Protest at Spanish Dearing

三月 31, 2000

Spain's version of the Dearing report was launched last week to student protests in Barcelona against the "creeping privatisation" of higher education.

Report author Josep Maria Bricall played down the opposition, quipping that the rally, which ended in violence at an education fair, was as surreal as the work of Catalan artist Salvador Dali.

The findings of Professor Bricall's report, University 2000, point to reforms in student finance, course structure, lecturer status, quality, accountability and state funding.

But the 500-page document deliberately has no conclusion. "It only contains recommendations because otherwise it might end up as just talk, something we are all too used to in Spain," said Professor Bricall, former head of the European Conference of Rectors and of Barcelona University.

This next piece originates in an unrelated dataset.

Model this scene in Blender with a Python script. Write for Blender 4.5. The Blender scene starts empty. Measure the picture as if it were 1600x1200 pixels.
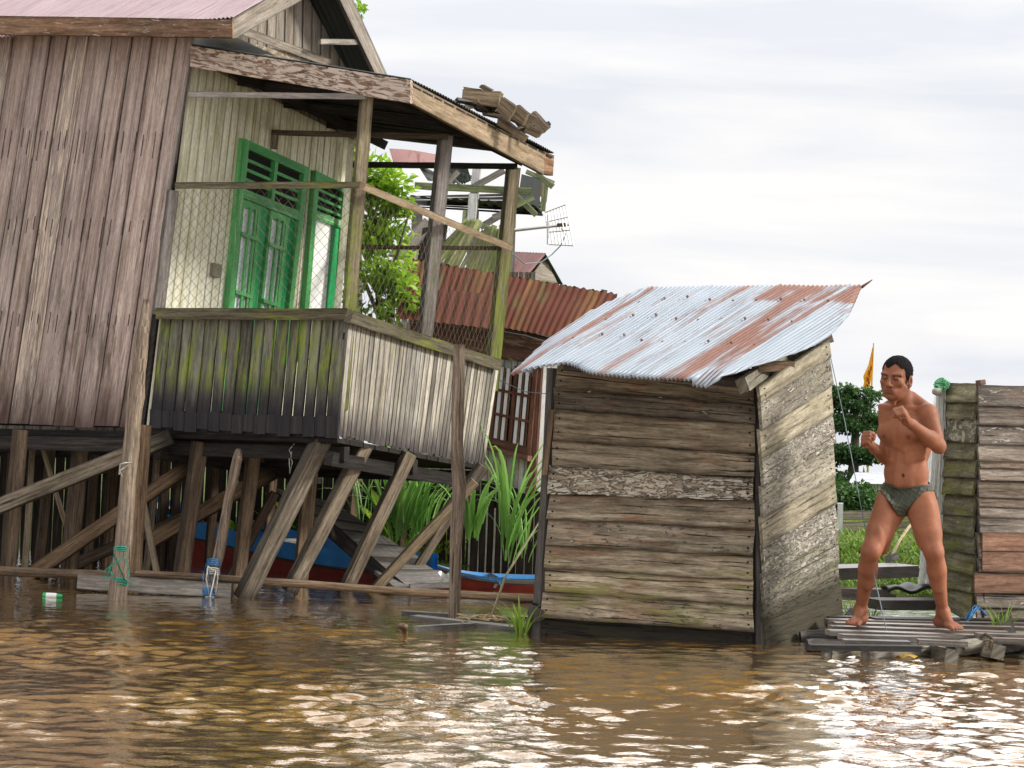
import bpy, math, random
import numpy as np
from mathutils import Vector, Matrix
from mathutils import noise as mnoise
random.seed(7)
RND = random.random
def ru(a, b): return a + (b - a) * random.random()
# ---------------------------------------------------------------- camera model (photo is 1600 x 1200)
K = .885                      # world scale
FPX = 3000.0                  # focal length in photo pixels
CAMH = 1.3 * K
PITCH = math.atan2(65, FPX)
ROLL = math.radians(2.0)
CAM = Vector((0, 0, CAMH))
FWD = Vector((0, math.cos(PITCH), math.sin(PITCH)))
_X0 = Vector((1, 0, 0)); _U0 = Vector((0, -math.sin(PITCH), math.cos(PITCH)))
RGT = math.cos(ROLL) * _X0 + math.sin(ROLL) * _U0
UPV = -math.sin(ROLL) * _X0 + math.cos(ROLL) * _U0
Z = Vector((0, 0, 1))
def ray(px, py): return FWD + RGT * ((px - 800) / FPX) + UPV * ((600 - py) / FPX)
def U(px, py, d): return CAM + ray(px, py) * (d * K)
def plane(P, a, b): return (P.copy(), a.cross(b).normalized())
def shift(pl, k):                        # move a plane k metres towards the viewer
    P, n = pl
    if n.dot(CAM - P) < 0: n = -n
    return (P + n * k, n)
def on(px, py, pl):
    P, n = pl; r = ray(px, py)
    return CAM + r * ((P - CAM).dot(n) / r.dot(n))
def W(px, py, z=0.0): return on(px, py, (Vector((0, 0, z)), Z))
def lerp(a, b, t): return a + (b - a) * t
def bil(q, s, t): return lerp(lerp(q[0], q[1], s), lerp(q[3], q[2], s), t)   # q = TL TR BR BL
# ---------------------------------------------------------------- objects
COL = bpy.context.scene.collection
ORG = {}
def tag(o, label=None, cat=None, group=None, kind=None):
    if label: o['label'] = label
    if cat: o['category'] = cat
    if group: o['group'] = group
    if kind: o['kind'] = kind
    return o
def thing(name, label, cat, loc, group=None):
    o = bpy.data.objects.new(name, None); COL.objects.link(o)
    o.empty_display_size = .1
    o.location = loc; ORG[o.name] = Vector(loc)
    return tag(o, label, cat, group)
class MB:
    def __init__(s): s.v = []; s.f = []; s.uv = []; s.c = []
    def face(s, idx, uvs, cols):
        s.f.append(tuple(idx)); s.uv.extend(uvs); s.c.extend(cols)
    def board(s, a, b, c, d, T, n=1, amp=0.0, g=None, tint=None, b2=None, end=0.0):
        """a->b and d->c run along the length; T is the thickness vector."""
        tint = RND() if tint is None else tint; b2 = RND() if b2 is None else b2
        uo, vo = ru(0, 60), ru(0, 60); seed = ru(0, 100)
        L = ((b - a).length + (c - d).length) * .5; wv = ((d - a).length + (c - b).length) * .5
        th = T.length
        if end: 
            ea, eb = ru(-end, end), ru(-end, end); da = (b - a).normalized()
            a = a + da * ea; d = d + da * (ea + ru(-end, end) * .3); b = b + da * eb; c = c + da * (eb + ru(-end, end) * .3)
        base = len(s.v)
        wd = (d - a).normalized()
        for i in range(n + 1):
            t = i / n
            j1 = mnoise.noise(Vector((t * L * 5, seed, 0))) * amp + mnoise.noise(Vector((t * L * 22, seed, 5))) * amp * .4
            j2 = mnoise.noise(Vector((t * L * 5, seed + 31, 0))) * amp + mnoise.noise(Vector((t * L * 22, seed + 31, 5))) * amp * .4
            lo = lerp(a, b, t) + wd * j1; hi = lerp(d, c, t) + wd * j2
            s.v += [lo, hi, lo + T, hi + T]
        gf = (lambda t, k: .5) if g is None else g
        for i in range(n):
            t0, t1 = i / n, (i + 1) / n; p = base + 4 * i; r = p + 4
            u0, u1 = uo + L * t0, uo + L * t1
            for (w0, w1, v0, v1, k0, k1) in ((0, 1, 0, wv, 0, 1), (3, 2, wv, 0, 1, 0), (2, 0, -th, 0, 0, 0), (1, 3, wv, wv + th, 1, 1)):
                s.face((p + w0, r + w0, r + w1, p + w1), [(u0, vo + v0), (u1, vo + v0), (u1, vo + v1), (u0, vo + v1)],
                       [(tint, gf(t0, k0), b2, k0), (tint, gf(t1, k0), b2, k0), (tint, gf(t1, k1), b2, k1), (tint, gf(t0, k1), b2, k1)])
        e = base + 4 * n
        for bb, t in ((base, 0), (e, 1)):
            idx = (bb, bb + 1, bb + 3, bb + 2)
            s.face(idx, [(uo, vo), (uo + .02, vo + wv), (uo + .05, vo + wv + th), (uo + .05, vo + th)], [(tint * .8, gf(t, 0), b2)] * 4)
    def beam(s, A, B, w, t, rot=0, n=4, amp=.002, g=None, tint=None, b2=None, w2=None):
        d = (B - A).normalized(); view = ((A + B) * .5 - CAM).normalized()
        side = d.cross(view).normalized(); back = side.cross(d)
        if back.dot(view) < 0: back = -back
        if rot:
            m = Matrix.Rotation(math.radians(rot), 3, d); side = m @ side; back = m @ back
        w2 = w if w2 is None else w2
        o = -back * t / 2
        s.board(A - side * w / 2 + o, B - side * w2 / 2 + o, B + side * w2 / 2 + o, A + side * w / 2 + o, back * t, n, amp, g, tint, b2)
    def bpx(s, x0, y0, d0, x1, y1, d1, wpx, t=None, rot=0, **k):
        A, B = U(x0, y0, d0), U(x1, y1, d1); w = wpx / FPX * (d0 + d1) * .5 * K
        s.beam(A, B, w, t or w, rot, **k)
    def tube(s, pts, rads, sides=8, g=.5, tint=None, b2=None, closed=False, wob=0):
        tint = RND() if tint is None else tint; b2 = RND() if b2 is None else b2
        uo, vo = ru(0, 60), ru(0, 60); base = len(s.v); n = len(pts)
        if not hasattr(rads, '__len__'): rads = [rads] * n
        ref = None; u = [0]
        for i in range(1, n): u.append(u[-1] + (pts[i] - pts[i - 1]).length)
        for i in range(n):
            d = (pts[min(i + 1, n - 1)] - pts[max(i - 1, 0)]).normalized()
            if ref is None:
                ref = d.cross(Z if abs(d.z) < .9 else Vector((1, 0, 0))).normalized()
            ref = (ref - d * ref.dot(d)).normalized(); o = d.cross(ref)
            for k in range(sides):
                a = 2 * math.pi * k / sides
                r = rads[i] * (1 + (wob * mnoise.noise(Vector((k * 1.3, u[i] * 9, vo))) if wob else 0))
                s.v.append(pts[i] + ref * math.cos(a) * r + o * math.sin(a) * r)
        gg = g if callable(g) else (lambda t: g)
        for i in range(n - 1):
            for k in range(sides):
                k2 = (k + 1) % sides; c = 2 * math.pi * rads[i] / sides
                s.face((base + i * sides + k, base + i * sides + k2, base + (i + 1) * sides + k2, base + (i + 1) * sides + k),
                       [(uo + u[i], vo + k * c), (uo + u[i], vo + k * c + c), (uo + u[i + 1], vo + k * c + c), (uo + u[i + 1], vo + k * c)],
                       [(tint, gg(i / (n - 1)), b2)] * 2 + [(tint, gg((i + 1) / (n - 1)), b2)] * 2)
        for e in (0, n - 1):
            s.face(tuple(base + e * sides + k for k in range(sides)),
                   [(uo + math.cos(k) * rads[e], vo + math.sin(k) * rads[e]) for k in range(sides)], [(tint, gg(e / (n - 1)), b2)] * sides)
    def sheet(s, fn, nu, nv, su=1.0, sv=1.0, col=None):
        base = len(s.v); uo, vo = ru(0, 60), ru(0, 60)
        for i in range(nu + 1):
            for j in range(nv + 1): s.v.append(fn(i / nu, j / nv))
        cf = col or (lambda a, b: (.5, .5, .5))
        for i in range(nu):
            for j in range(nv):
                q = ((i, j), (i + 1, j), (i + 1, j + 1), (i, j + 1))
                s.face(tuple(base + a * (nv + 1) + b for a, b in q), [(uo + a / nu * su, vo + b / nv * sv) for a, b in q],
                       [cf(a / nu, b / nv) for a, b in q])
    def ell(s, C, ax, ay, az, nu=12, nv=8, tint=None, wob=0):
        tint = RND() if tint is None else tint; sd = ru(0, 50)
        def fn(a, b):
            th, ph = 2 * math.pi * a, math.pi * b
            p = ax * (math.cos(th) * math.sin(ph)) + ay * (math.sin(th) * math.sin(ph)) + az * math.cos(ph)
            if wob: p = p * (1 + wob * mnoise.noise(p.normalized() * 2 + Vector((sd, 0, 0))))
            return C + p
        s.sheet(fn, nu, nv, ax.length * 6, az.length * 3, lambda a, b: (tint, .5, tint))
    def nail(s, P, n, r=.006):
        a = n.cross(Z).normalized(); b = n.cross(a)
        s.sheet(lambda u, v: P + (a * math.cos(u * 6.2832) + b * math.sin(u * 6.2832)) * (r * v) + n * (.003 * (1 - v)), 6, 1, 1, 1, lambda u, v: (0, 0, 0, 0))
    def leaf(s, P, d, nrm, L, w, tint, fold=.25, b2=.5, g=.5):
        sd = d.cross(nrm).normalized(); base = len(s.v)
        s.v += [P, P + d * L * .45 + sd * w / 2 + nrm * w * fold, P + d * L, P + d * L * .45 - sd * w / 2 + nrm * w * fold, P + d * L * .45]
        for q in ((0, 1, 4), (1, 2, 4), (2, 3, 4), (3, 0, 4)):
            s.face(tuple(base + k for k in q), [(0, 0), (1, 0), (1, 1)], [(tint, g, b2)] * 3)
    def blade(s, P, d0, bend, L, w, n=6, tint=None, g=.5):
        """arching grass blade"""
        tint = RND() if tint is None else tint; base = len(s.v); p = P.copy(); d = d0.normalized()
        side = d.cross(bend).normalized()
        if side.length < .1: side = Vector((1, 0, 0))
        for i in range(n + 1):
            t = i / n; ww = w * (min(1, t * 3 + .35)) * (1 - t ** 2.2) * .5 + .0008
            nrm = d.cross(side)
            s.v += [p - side * ww, p + nrm * ww * .35, p + side * ww]
            p = p + d * (L / n); d = (d + bend * (1.0 / n) * (.4 + 1.2 * t)).normalized()
        for i in range(n):
            b = base + 3 * i
            for q in ((b, b + 3, b + 4, b + 1), (b + 1, b + 4, b + 5, b + 2)):
                s.face(q, [(0, 0), (1, 0), (1, 1), (0, 1)], [(tint, i / n, .3)] * 2 + [(tint, (i + 1) / n, .3)] * 2)
    def build(s, name, mat, parent=None, smooth=False):
        o0 = Vector((0, 0, 0))
        if parent is not None:
            r = parent
            while r.parent: r = r.parent
            o0 = ORG[r.name]
        me = bpy.data.meshes.new(name)
        me.from_pydata([tuple(p - o0) for p in s.v], [], s.f)
        uv = me.uv_layers.new(name='UVMap'); uv.data.foreach_set('uv', np.array(s.uv, dtype=np.float32).ravel())
        ca = me.color_attributes.new('Col', 'FLOAT_COLOR', 'CORNER')
        c = np.ones((len(s.c), 4), dtype=np.float32); c[:] = np.array([q if len(q) == 4 else (*q, .5) for q in s.c], dtype=np.float32); ca.data.foreach_set('color', c.ravel())
        me.materials.append(mat)
        if smooth: me.polygons.foreach_set('use_smooth', [True] * len(me.polygons))
        me.update()
        o = bpy.data.objects.new(name, me); COL.objects.link(o)
        if parent is not None: o.parent = parent
        return o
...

Government representatives and rectors will discuss the report at a special meeting on April 3.

In December 1998, the Spanish Rectors' Conference asked Professor Bricall to coordinate the report. The conference's president, Saturnino de la Plaza, was keen to stress that the document is intended only to kick-start the reform process, not to impose change.

The report recommends:

The number of student grants should be doubled, and a student loans system should be phased in

The average grant of E1,352 (Pounds 824) should be raised to E2,404 (Pounds 1,465)

Student loans should be made available to students in their final year of study and should be repayable only once graduate income has reached the national average

Parental income should outweigh academic performance as the main criterion for access to grants and loans

Funding must increase over ten years from 1.1 per cent of gross domestic product to 1.5 per cent of GDP or more, in order to bring Spain in line with other Organisation for Economic Cooperation and Development countries. Most of the extra money should be provided from state funds

The ratio of state funding to private funding should change from 76:24 to 80:20

Tuition fees, which typically contribute 15 to 20 per cent of the cost of a degree, should remain constant.

The report favours greater modularisaton of degree courses. Other suggestions include giving all teaching staff tutoring responsibilities, making it easier for students to transfer from one degree to another and shortening the duration as appropriate.

Professor Bricall's report recommends more flexible employment contracts for academics, including contract lecturers and contract researchers. At present, Spanish academics either enjoy tenure for life as civil servants or have no job security as "trainee" lecturers.

The document also calls for a guaranteed sabbatical year for academics as well as more mobility for those lecturers who wish to work in different areas of Spain and abroad.

The report said that staff appointment procedures should be tightened up

Management structures should be slimmed down in the name of efficiency and quicker decision-making, although the report says the present system, whereby rectors are elected by staff and students, should stay.